Comment by gregman1
19 hours ago
Afaik Hetzner has a couple of server locations in the USA. Is it correct to say that Hetzner has to comply to US CLOUD Act and therefore give away any data requested?
19 hours ago
Afaik Hetzner has a couple of server locations in the USA. Is it correct to say that Hetzner has to comply to US CLOUD Act and therefore give away any data requested?
Depends on which data center you're hosted.
The one under US jurisdiction operated by Hetzner US LLC must comply, while the German ones are operating under the GDPR, which has extraterritorial clauses can can deny or challenge the request.
It's not that guaranteed.
The reality is that if you have any interest, company or employees in the US you can be coerced to do anything the US government wants.
Either legally through courts, or through business influence, or through harassment (e.g. hardcore checks from the IRS).
Sorry, Stripe rejects you now because you are high-risk (you have to explain why you refuse to help in criminal cases, though there is a court requesting you).
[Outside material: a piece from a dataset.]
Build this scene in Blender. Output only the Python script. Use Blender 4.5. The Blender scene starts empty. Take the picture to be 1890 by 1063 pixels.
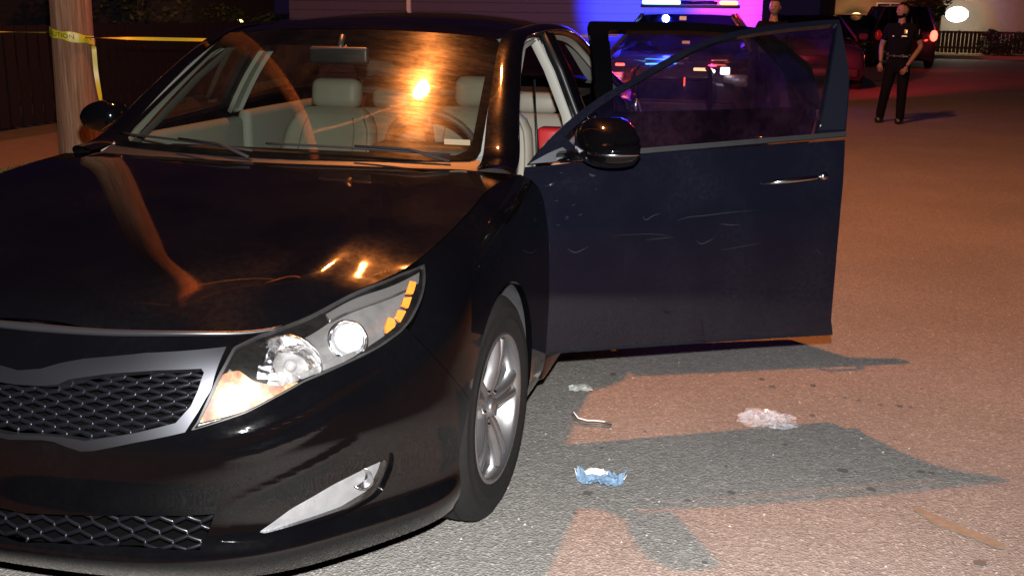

You don't like to comply to US requests and protect terrorists ?
https://support.stripe.com/questions/how-to-resolve-blocks-o...
Still don't comply ?
You are added to sanctions list, end of the game.
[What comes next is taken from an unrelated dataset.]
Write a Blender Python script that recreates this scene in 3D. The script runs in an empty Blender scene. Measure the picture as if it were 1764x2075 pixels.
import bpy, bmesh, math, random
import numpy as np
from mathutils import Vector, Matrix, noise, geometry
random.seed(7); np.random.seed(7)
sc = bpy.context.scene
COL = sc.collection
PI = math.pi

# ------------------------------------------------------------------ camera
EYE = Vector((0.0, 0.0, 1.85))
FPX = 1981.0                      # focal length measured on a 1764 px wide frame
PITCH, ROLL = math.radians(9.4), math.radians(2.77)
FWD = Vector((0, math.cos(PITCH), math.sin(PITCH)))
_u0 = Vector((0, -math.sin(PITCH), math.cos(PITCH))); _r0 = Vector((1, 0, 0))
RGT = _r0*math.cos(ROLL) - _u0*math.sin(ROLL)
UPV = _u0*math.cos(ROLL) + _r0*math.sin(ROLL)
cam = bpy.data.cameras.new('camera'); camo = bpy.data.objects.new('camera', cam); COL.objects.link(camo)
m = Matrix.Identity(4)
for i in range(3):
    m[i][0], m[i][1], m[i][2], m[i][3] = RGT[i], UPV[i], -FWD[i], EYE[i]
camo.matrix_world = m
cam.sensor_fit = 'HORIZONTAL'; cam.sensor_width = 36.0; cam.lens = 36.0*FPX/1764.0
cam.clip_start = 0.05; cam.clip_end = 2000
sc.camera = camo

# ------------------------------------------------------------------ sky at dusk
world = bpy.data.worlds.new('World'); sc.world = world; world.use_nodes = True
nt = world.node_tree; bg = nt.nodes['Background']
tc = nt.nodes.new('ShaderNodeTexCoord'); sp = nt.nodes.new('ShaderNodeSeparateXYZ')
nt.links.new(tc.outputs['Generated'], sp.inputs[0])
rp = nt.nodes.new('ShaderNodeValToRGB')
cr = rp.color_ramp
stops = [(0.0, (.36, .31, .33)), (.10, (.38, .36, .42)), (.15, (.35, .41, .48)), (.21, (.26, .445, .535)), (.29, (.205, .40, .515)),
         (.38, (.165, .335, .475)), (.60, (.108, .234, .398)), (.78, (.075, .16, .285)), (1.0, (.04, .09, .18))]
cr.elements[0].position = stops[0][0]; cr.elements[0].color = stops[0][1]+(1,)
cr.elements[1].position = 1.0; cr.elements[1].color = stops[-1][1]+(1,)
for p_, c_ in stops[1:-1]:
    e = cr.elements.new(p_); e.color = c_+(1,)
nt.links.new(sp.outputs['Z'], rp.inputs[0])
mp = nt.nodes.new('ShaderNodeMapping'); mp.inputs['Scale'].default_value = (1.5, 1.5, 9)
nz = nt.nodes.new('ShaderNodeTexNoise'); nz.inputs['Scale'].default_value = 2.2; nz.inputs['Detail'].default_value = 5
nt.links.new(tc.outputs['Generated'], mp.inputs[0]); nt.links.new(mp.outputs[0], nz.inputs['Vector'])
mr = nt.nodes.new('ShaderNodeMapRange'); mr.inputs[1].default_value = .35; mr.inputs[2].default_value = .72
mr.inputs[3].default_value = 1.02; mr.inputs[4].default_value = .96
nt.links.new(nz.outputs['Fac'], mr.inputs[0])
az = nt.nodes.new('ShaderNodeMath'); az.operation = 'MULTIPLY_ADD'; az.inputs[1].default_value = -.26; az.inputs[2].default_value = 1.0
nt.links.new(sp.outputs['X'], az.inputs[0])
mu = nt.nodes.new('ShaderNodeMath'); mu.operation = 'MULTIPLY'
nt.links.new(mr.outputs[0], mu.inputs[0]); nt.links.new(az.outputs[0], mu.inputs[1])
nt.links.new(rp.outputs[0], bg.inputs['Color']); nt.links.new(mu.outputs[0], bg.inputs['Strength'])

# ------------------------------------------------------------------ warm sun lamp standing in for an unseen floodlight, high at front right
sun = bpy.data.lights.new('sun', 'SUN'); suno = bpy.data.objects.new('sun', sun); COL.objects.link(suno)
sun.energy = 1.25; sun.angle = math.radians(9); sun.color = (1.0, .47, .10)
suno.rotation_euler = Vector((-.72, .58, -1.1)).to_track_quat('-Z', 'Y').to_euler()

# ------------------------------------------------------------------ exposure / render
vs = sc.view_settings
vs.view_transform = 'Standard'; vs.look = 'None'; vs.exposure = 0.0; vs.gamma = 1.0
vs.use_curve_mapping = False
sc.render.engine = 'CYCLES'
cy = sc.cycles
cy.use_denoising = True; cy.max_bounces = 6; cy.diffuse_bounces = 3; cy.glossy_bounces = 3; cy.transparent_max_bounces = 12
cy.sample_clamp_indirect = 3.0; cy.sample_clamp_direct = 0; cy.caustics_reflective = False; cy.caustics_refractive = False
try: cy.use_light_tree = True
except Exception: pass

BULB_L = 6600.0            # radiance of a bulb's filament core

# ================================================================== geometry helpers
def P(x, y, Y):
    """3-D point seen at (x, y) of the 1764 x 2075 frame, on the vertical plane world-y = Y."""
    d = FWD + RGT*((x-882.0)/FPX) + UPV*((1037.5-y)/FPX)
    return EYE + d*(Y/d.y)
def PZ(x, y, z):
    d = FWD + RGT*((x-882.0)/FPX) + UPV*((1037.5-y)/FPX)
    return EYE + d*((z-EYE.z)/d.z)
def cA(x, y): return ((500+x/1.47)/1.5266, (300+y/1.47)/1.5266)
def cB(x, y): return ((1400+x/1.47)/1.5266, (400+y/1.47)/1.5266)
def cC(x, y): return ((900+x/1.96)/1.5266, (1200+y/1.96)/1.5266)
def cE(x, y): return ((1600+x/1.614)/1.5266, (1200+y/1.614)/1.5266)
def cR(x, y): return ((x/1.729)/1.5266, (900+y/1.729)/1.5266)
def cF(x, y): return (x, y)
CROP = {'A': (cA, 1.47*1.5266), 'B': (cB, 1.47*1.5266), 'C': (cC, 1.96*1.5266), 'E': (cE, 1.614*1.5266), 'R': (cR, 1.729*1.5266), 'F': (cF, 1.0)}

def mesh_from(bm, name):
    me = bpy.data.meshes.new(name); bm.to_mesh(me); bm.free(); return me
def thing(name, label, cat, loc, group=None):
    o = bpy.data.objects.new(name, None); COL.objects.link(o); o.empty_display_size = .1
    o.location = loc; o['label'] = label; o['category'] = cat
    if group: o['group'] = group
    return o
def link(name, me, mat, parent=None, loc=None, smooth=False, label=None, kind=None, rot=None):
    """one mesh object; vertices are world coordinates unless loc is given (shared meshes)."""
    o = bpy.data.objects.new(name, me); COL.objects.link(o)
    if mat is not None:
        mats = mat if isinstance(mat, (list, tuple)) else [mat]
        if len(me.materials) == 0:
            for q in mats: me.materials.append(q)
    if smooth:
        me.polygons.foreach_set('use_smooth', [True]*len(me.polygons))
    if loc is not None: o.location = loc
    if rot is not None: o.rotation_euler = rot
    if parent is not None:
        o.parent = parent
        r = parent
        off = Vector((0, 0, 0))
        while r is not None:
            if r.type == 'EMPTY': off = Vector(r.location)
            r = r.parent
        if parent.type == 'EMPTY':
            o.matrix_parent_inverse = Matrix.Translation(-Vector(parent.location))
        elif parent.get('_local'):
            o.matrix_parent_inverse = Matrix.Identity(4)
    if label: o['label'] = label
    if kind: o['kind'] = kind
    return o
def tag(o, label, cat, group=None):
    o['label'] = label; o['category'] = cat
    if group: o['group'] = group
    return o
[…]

https://home.treasury.gov/news/press-releases/sb0185
Even Microsoft acknowledges that these cross-border requests cannot be avoided.
https://www.convotis.com/es/en/news/microsoft-access-eu-data
The same way that EU can force fetching data from the US entity.
Now on the EU side:
GDPR fine of 4% of your worldwide income. Well, too bad, your US entity refused, we will have to punish your EU entity very strongly.
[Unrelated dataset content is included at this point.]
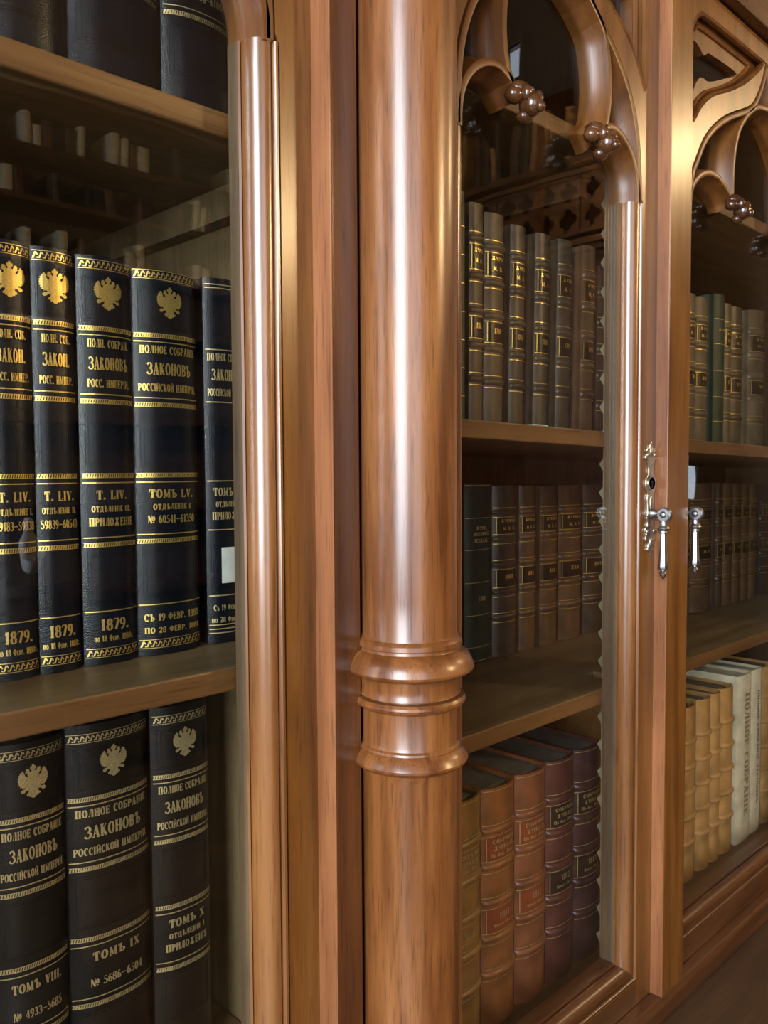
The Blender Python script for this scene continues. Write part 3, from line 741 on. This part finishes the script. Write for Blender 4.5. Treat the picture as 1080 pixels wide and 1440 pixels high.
for r, z in prof:
    r = r if r == CR else r+.0005
    rings.append([(CX+r*math.cos(2*PI*k/128), CY+r*math.sin(2*PI*k/128), z) for k in range(128)])
loft(bm, rings)
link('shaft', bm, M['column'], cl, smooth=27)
boxes('pilaster_base', [(0.4212, 0.5455, PF1-.0, 0.5290, -0.690, BOT-.001)], M['wood'], cl)

# ledge of the lower cupboards under the bookcases
ld = tag(boxes('cupboard_ledge', [(-0.3, 2.3, 0.30, 0.965, -0.730, -0.6905)], M['ledge'], bevel=0.004), 'dark brown wooden ledge below the bookcases, at the bottom right corner', 'ledge')
cb = thing('cupboard', (1.0, 0.6, FL), 'dark walnut base cupboard carrying the ledge, below the frame', 'cupboard')
boxes('carcass', [(-1.25, 1.25, -0.25, 0.36, 0.0, -0.730-FL-.0005)], M['ledge'], cb)
for k in range(4):
    x = -1.2+k*0.61
    boxes('cupboard_door', [(x, x+.57, -0.268, -0.2502, 0.08, 0.66)], M['wood'], cb, bevel=.003)

# ------------------------------------------------------------------ books
R = random.Random(4)
GL_ROW2 = 'black law volumes on the middle left shelf'
def law(X0, X1, Y, z0, label, group, title, vol, foot=None, cover='navy', h=0.312, ornament=True, style='zig', gm='gilt', plaincap=False, crest=True, pl=None, turn=0.0):
    f = lambda zz: zz+0.149               # heights measured on the second volume from the right, from the shelf
    t = [(title[0], f(.0973), .0062, title[3]), (title[1], f(.0822), .0096, title[4]), (title[2], f(.0672), .0060, title[5])]
    t += [(vol[0], f(-.0178), .0070, vol[3]), (vol[1], f(-.0285), .0046, vol[4])]
    if vol[2]: t.append((vol[2], f(-.0385), .0064, vol[5]))
    lines = [f(.1035), f(.0589), f(-.0085), f(-.0505)]
    rope = [f(.1085), f(.0535), f(-.0030), f(-.0560)]
    if foot:
        lines.append(f(-.1075))
        t += [(foot[0], f(-.1180), foot[2], foot[3]), (foot[1], f(-.1285), .0046, foot[4])]
    orn = [(f(.1565), .0072), (f(-.1395), .0072)] if not plaincap else []
    if plaincap: lines += [f(.1585), f(.1555), f(-.1330), f(-.1365), f(-.1400)]
    return book('law_book', X0, X1, Y, z0, h, 0.25, cover, label, group, sag=0.16, texts=t, lines=lines, rope=rope if not plaincap else [],
         ornament=orn, crest=(f(.1355), .0255) if crest else None, frames=[(f(.1110), f(.1510)), (f(.0010), f(.0500)), (f(-.1050), f(-.0600))], goldmat=gm, paper_label=pl, turn=turn)

Y2 = 0.612; L2 = ZM+0.0004
SHORT = ('ПОЛН. СОБ.', 'ЗАКОН.', 'РОСС. ИМПЕР.', .66, .62, .78)
FULL = ('ПОЛНОЕ СОБРАНІЕ', 'ЗАКОНОВЪ', 'РОССІЙСКОЙ ИМПЕРІИ.', .84, .66, .88)
law(0.2215, 0.2535, Y2, L2, 'black law volume with gilt eagle at the left edge of the middle shelf, marked 59183', GL_ROW2, SHORT, ('Т. LIV.', 'ОТДѢЛЕНІЕ I.', '59183—59838', .70, .80, .86), ('1879.', 'по 18 Февр. 1880г.', .0088, .62, .88))
law(0.2545, 0.2862, Y2+.001, L2, 'slim black law volume with gilt eagle on the middle shelf, marked 59839', GL_ROW2, SHORT, ('Т. LIV.', 'ОТДѢЛЕНІЕ II.', '59839—60540', .70, .80, .86), ('1879.', 'по 18 Февр. 1880г.', .0088, .62, .88))
law(0.2890, 0.3335, Y2, L2, 'black law volume with gilt eagle, lettered Т. LIV. ПРИЛОЖЕНІЕ over 1879', GL_ROW2, ('ПОЛН. СОБРАН.', 'ЗАКОНОВЪ', 'РОСС. ИМПЕРІИ.', .74, .70, .76), ('Т. LIV.', 'ОТДѢЛЕНІЕ III.', 'ПРИЛОЖЕНІЕ', .56, .72, .80), ('1879.', 'по 18 Февр. 1880г.', .0088, .52, .72))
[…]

If small provider, oh right you refuse ? Well, we will notify your bank that you do not respect the court orders, etc.
The law is one of the way of enforcement, but there are multiple stages of pressure.
Still refuse ? Well, let's come to you at 6am then.
https://www.insurancejournal.com/news/national/2020/07/10/57...
There are EU alternatives to Stripe.
I know what you meant, but I think that there are alternatives, even if they are maybe not as good as the ones made in US.
Also, if the goal is to go all in on data sovereignty, so be it - put the companies in the sanctions list. It will only grow.
Any company opting for building digital sovereign systems should build a redundant and decentralized organization so that in worst case the company can split up its operations geographically to avoid being in the crosshairs of any host countries government.